In response to the suggestion by academics that the cost of contracts should be capped, the officials questioned the effectiveness of such an approach. The note said it is not clear what problem hard timelines and spending limits would fix.

“Artificially capping procurements will lead to contract splitting practices,” it said. “It is not certain that reducing the value as well as the duration of the contracts leads to a reduction in costs.”

The Carleton researchers had called on Ottawa to track comprehensively the performance of private contractors.
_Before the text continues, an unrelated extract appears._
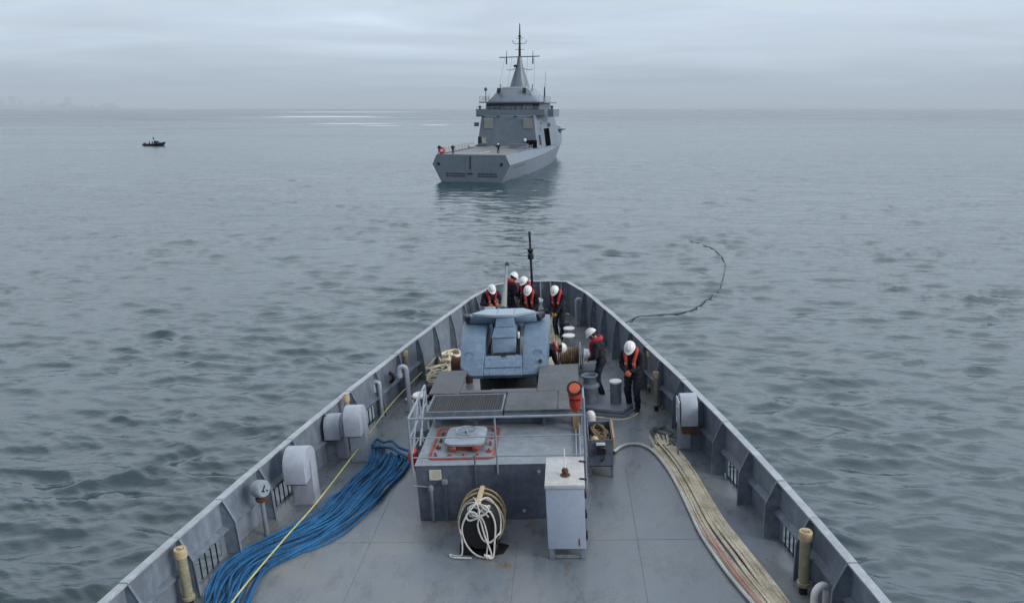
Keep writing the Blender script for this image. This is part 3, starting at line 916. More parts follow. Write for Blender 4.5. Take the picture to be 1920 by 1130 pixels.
for xx, yy in ((-2.62, 16.0), (.4, 16.2)):
    MB().bb(xx - .03, xx + .03, yy - .03, yy + .03, dz(yy), PZ - .055).build('leg', MT['housefront'], pf, smooth=False)
eb = MB().bb(-1.42, -.3, 13.9, 15.0, LZ + .002, PZ - .056).build('equipment_box', MT['housefront'], pf, bevel=.012)
MB().bb(-1.2, -.52, 13.885, 13.897, LZ + .06, PZ - .1).build('access_panel', MT['stiff'], eb, bevel=.004)

# ------------------------------------------------------------------ the gun mount, blue-painted, seen from behind
gx, gy = -1.26, 17.3
tu = thing('gun_mount', 'blue faceted naval gun mount seen from behind, its barrel raised towards the bow', 'gun mount', (gx, gy, 0))
MB().lathe([(.82, 0), (.82, .2), (.7, .3), (.7, 1.02), (.86, 1.05), (.86, 1.24)], (gx, gy, dz(gy)), 28).build('pedestal', MT['dark'], tu)
for k in range(10):
    a = R(200 + k * 15)
    MB().box((gx + .86 * math.cos(a), gy + .86 * math.sin(a), 1.15), (.09, .05, .12), (0, 0, a)).build('bearing_lug', MT['black'], tu, bevel=.01)
def pod(s):
    """side pod of the cowl, s=-1 port, 1 starboard; inner wall at the recess"""
    xi = gx + s * .455
    xo = gx + s * 1.06
    pts = [(xi, 16.12, 1.27), (gx + s * .72, 16.12, 1.27), (xi, 16.06, 1.37), (gx + s * .76, 16.06, 1.37),
           (gx + s * .98, 16.32, 1.36), (gx + s * 1.0, 16.27, 1.52),
           (xi, 16.88, 1.92), (xo - s * .02, 16.86, 1.90), (xo - s * .02, 16.5, 1.36),
           (xi, 17.75, 2.17), (xo + s * .03, 17.7, 2.14), (xi, 18.6, 2.12), (xo, 18.5, 2.1), (xi, 18.7, 1.3), (xo - s * .05, 18.6, 1.3)]
    return MB().hull(pts)
pod(-1).build('cowl', MT['turret'], tu, bevel=.018, seg=2)
pod(1).build('cowl', MT['turret'], tu, bevel=.018, seg=2)
cm = MB().hull([(gx - .452, 16.12, 1.272), (gx + .452, 16.12, 1.272), (gx - .452, 16.062, 1.37), (gx + .452, 16.062, 1.37), (gx - .452, 16.5, 1.64), (gx + .452, 16.5, 1.64), (gx - .452, 16.62, 1.66), (gx + .452, 16.62, 1.66), (gx - .452, 16.62, 1.28), (gx + .452, 16.62, 1.28)])
cm.build('tail_panel', MT['turret'], tu, bevel=.012)
MB().bb(gx - .45, gx + .45, 16.63, 18.6, 1.28, 1.5).build('recess_floor', MT['turret2'], tu, smooth=False)
MB().box((gx, 16.3, 1.535), (.86, .16, .012), (R(31), 0, 0)).build('access_panel', MT['turret'], tu, bevel=.004)
MB().box((gx, 16.53, 1.672), (.13, .035, .02), (R(20), 0, 0)).build('lifting_eye', MT['black'], tu, bevel=.004)
MB().lathe([(.045, 0), (.045, .03)], (gx + .86, 16.32, 1.585), 12, (0, -.6, .8)).build('port_plug', MT['black'], tu)
MB().bb(gx - .235, gx + .235, 16.68, 16.95, 1.505, 1.66).build('breech_slot', MT['black'], tu, smooth=False)
MB().box((gx + .3, 16.72, 1.57), (.1, .1, .1)).build('sensor', MT['white'], tu, bevel=.02)
# cradle block and its stepped hood in the recess
MB().hull([(gx - .29, 16.82, 1.62), (gx + .27, 16.82, 1.62), (gx - .30, 16.95, 1.98), (gx + .28, 16.95, 1.98), (gx - .29, 17.9, 1.98), (gx + .27, 17.9, 1.98), (gx - .29, 17.9, 1.62), (gx + .27, 17.9, 1.62)]).build('cradle', MT['turret2'], tu, bevel=.015)
MB().hull([(gx - .31, 16.93, 1.99), (gx + .29, 16.93, 1.99), (gx - .26, 17.2, 2.16), (gx + .24, 17.2, 2.16), (gx - .24, 18.2, 2.16), (gx + .24, 18.2, 2.16), (gx - .31, 18.2, 1.99), (gx + .29, 18.2, 1.99)]).build('cradle_hood', MT['turret'], tu, bevel=.012)
MB().hull([(gx - .235, 17.22, 2.165), (gx + .235, 17.22, 2.165), (gx - .22, 17.4, 2.35), (gx + .22, 17.4, 2.35), (gx - .22, 18.3, 2.35), (gx + .22, 18.3, 2.35), (gx - .235, 18.3, 2.165), (gx + .235, 18.3, 2.165)]).build('cradle_hood', MT['turret'], tu, bevel=.012)
MB().tube([(gx + .32, 16.8, 1.56), (gx + .34, 17.1, 1.9), (gx + .33, 17.6, 2.05)], .03, 8).build('feed_chute', MT['black'], tu)
MB().box((gx + .33, 17.15, 1.98), (.05, .14, .14)).build('latch', MT['white'], tu, bevel=.01)
# visor: bow-tie shaped top plate with dark wings below it
vis = [(-.84, 17.62), (-.52, 17.98), (.42, 17.98), (.74, 17.66), (.2, 17.4), (-.26, 17.4)]
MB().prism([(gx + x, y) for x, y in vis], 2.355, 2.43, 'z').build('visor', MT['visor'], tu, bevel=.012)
for s, ww in ((-1, .98), (1, .84)):
    MB().hull([(gx + s * .23, 17.41, 2.35), (gx + s * .23, 17.5, 2.17), (gx + s * (ww - .12), 17.6, 2.35), (gx + s * (ww - .06), 17.66, 2.16), (gx + s * ww, 17.95, 2.33), (gx + s * ww, 17.95, 2.16), (gx + s * .25, 18.0, 2.35), (gx + s * .25, 18.0, 2.16)]).build('wing', MT['turret2'], tu, bevel=.012)
    MB().box((gx + s * (ww - .01), 17.8, 2.26), (.17, .34, .17), (0, 0, s * R(-20))).build('wing_end', MT['black'], tu, bevel=.03)
for xx in (-.2, .22):
    MB().cyl((gx + xx, 17.45, 2.432), (gx + xx, 17.95, 2.432), .006, n=5).build('panel_joint', MT['turret2'], tu)
def on_tail(u, v, t=.006):
    # point on the sloped tail panel: u across, v 0..1 up the slope
    return (gx + u, 16.062 + (16.5 - 16.062) * v, 1.37 + (1.64 - 1.37) * v + t)
for u in (-.30, .30):
    MB().tube([on_tail(u, .02), on_tail(u, .98)], .006, 5).build('panel_joint', MT['turret2'], tu)
bolt = MB().lathe([(.012, 0), (.012, .008), (.005, .01)], (0, 0, 0), 7).mesh('bolt'); bolt.materials.append(MT['stiff'])
for u in (-.41, -.34, -.2, -.1, 0, .1, .2, .34, .41):
    for v in (.08, .93):
        b_ = link('bolt', bolt, tu); b_.location = Vector(on_tail(u, v, .001)) - OFF[tu]; b_.rotation_euler = (R(31), 0, 0)
for s in (-1, 1):
    xi, xo = gx + s * .46, gx + s * 1.03
    for k in range(6):
        y_ = 16.2 + k * .125
        z_ = 1.37 + (1.92 - 1.37) * (y_ - 16.06) / (16.88 - 16.06) + .002
        b_ = link('bolt', bolt, tu); b_.location = Vector((gx + s * .5, y_, z_)) - OFF[tu]; b_.rotation_euler = (R(34), 0, 0)
    MB().tube([(gx + s * .72, 16.55, 1.71), (gx + s * .72, 16.58, 1.775), (gx + s * .9, 16.58, 1.77), (gx + s * .9, 16.55, 1.705)], .011, 6).build('grab_handle', MT['turret2'], tu)
MB().tube(smooth_path([(gx - .34, 16.8, 1.52), (gx - .36, 17.0, 1.7), (gx - .32, 17.3, 1.95), (gx - .3, 17.6, 2.1)], 5), .018, 6).build('cable', MT['black'], tu)
MB().tube(smooth_path([(gx - .3, 16.75, 1.52), (gx - .4, 17.1, 1.62), (gx - .34, 17.5, 1.9)], 5), .014, 6).build('cable', MT['dark'], tu)
b0 = Vector((gx - .13, 18.4, 2.2)); b1 = Vector((gx - .14, 20.35, 3.03))
bd = (b1 - b0).normalized()
brl = MB().tube([b0, b0 + bd * .5, b0 + bd * 1.3, b1], [.085, .075, .05, .032], 12).build('barrel', MT['barrel'], tu)
MB().tube([b1 - bd * .02, b1 + bd * .05, b1 + bd * .12, b1 + bd * .16], [.035, .06, .055, .025], 10).build('muzzle_brake', MT['black'], brl)
MB().tube([b0 - bd * .1, b0 + bd * .16], [.11, .1], 10).build('barrel_sleeve', MT['dark'], tu)

# ------------------------------------------------------------------ electrical cabinet on its stand
cb = thing('cabinet', 'pale blue-grey upright cabinet with a white lid and black hinges, on short legs', 'cabinet', (.16, 11.05, 0))
cx0, cx1, cy0, cy1 = -.15, .47, 10.86, 11.84
MB().bb(cx0, cx1, cy0, cy1, .21, 1.30).build('cabinet_body', MT['cabinet'], cb, bevel=.012, seg=2)
MB().bb(cx0 - .012, cx1 + .012, cy0 - .02, cy1 + .012, 1.302, 1.37).build('cabinet_lid', MT['cabtop'], cb, bevel=.012, seg=2)
for xx in (cx0 + .05, cx1 - .05):
    for yy in (cy0 + .06, cy1 - .06):
        MB().bb(xx - .04, xx + .04, yy - .03, yy + .03, .003, .208).build('leg', MT['grey'], cb, bevel=.005)
for yy in (cy0 + .06, cy1 - .06):
    MB().bb(cx0 + .092, cx1 - .092, yy - .02, yy + .02, .02, .06).build('crossbar', MT['grey'], cb, smooth=False)
for zz in (.42, .8, 1.16):
    MB().bb(cx1 + .001, cx1 + .035, cy0 + .04, cy0 + .12, zz - .06, zz + .06).build('hinge', MT['black'], cb, bevel=.006)
MB().bb(cx1 + .001, cx1 + .02, cy0 + .14, cy1 - .03, .25, 1.28).build('side_door', MT['stiff'], cb, bevel=.006)
for yy in (cy0 + .17, cy1 - .19):
    MB().box((cx1 - .01, yy, 1.375), (.12, .035, .03), (0, 0, R(-12))).build('strap_hinge', MT['black'], cb, bevel=.006)
MB().lathe([(.085, 0), (.08, .012), (.035, .02), (.035, .04), (.055, .06), (.06, .085), (.04, .12), (.015, .13)], (.17, 11.18, 1.372), 14).build('valve_boss', MT['rust'], cb)
MB().cyl((.17, 11.18, 1.48), (.165, 11.28, 1.80), .014, .009, n=6).build('stub_antenna', MT['white'], cb)
MB().bb(cx1 - .12, cx1 - .095, cy0 - .004, cy0 - .001, .26, .4).build('rust_streak', MT['redline'], cb, smooth=False)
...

They said companies with track records of consistent, large-scale IT failures continue to successfully win federal bids.

As an example, The Globe has reported that the federal government has repeatedly extended its contracting relationship with IBM to build and maintain the Phoenix pay system – at a cost of over $650-million since 2011 – even though the system has caused major problems for years.

During a committee appearance this year, Dr. Clarke said that in her discussions with public servants as part of her research for Carleton University, some of them have said they are worried about the government’s increasing reliance on large IT firms.

“My research suggests that in a number of ways the federal public service breaches acceptable best practices in responsible public administration when it contracts with large management consulting firms,” she told MPs in January. “Some of the big IT firms basically act like management consultant firms now, like IBM, which is another one that comes up a lot.”

The procurement officials said a plan to track performance is under development, but expressed caution about moving to a ranking system because sometimes part of the blame for a bad project belongs to the public service.

“Tracking vendor performance and not awarding to suppliers that have had bad performance carries some risk,” the officials wrote. They said that the department has found that “when something goes wrong with an IT project, blame is usually shared between the supplier and the GC [Government of Canada] technical authority.”

The note goes on to say that internal performance issues involving an outside company and a government department “are not often well appreciated by decision makers.”

Michèle LaRose, a spokesperson for the procurement department, said in a July 18 e-mail that the comments in the note are not formal policy.

“We are always looking to improve our procurement processes and regularly review various materials on the subject, including from academia,” she wrote. “Officials are sometimes asked to offer their views to senior management and inform discussion, but information notes of this type do not represent a departmental position on the materials. We are committed to achieving value for money and providing sound stewardship throughout our procurement processes.”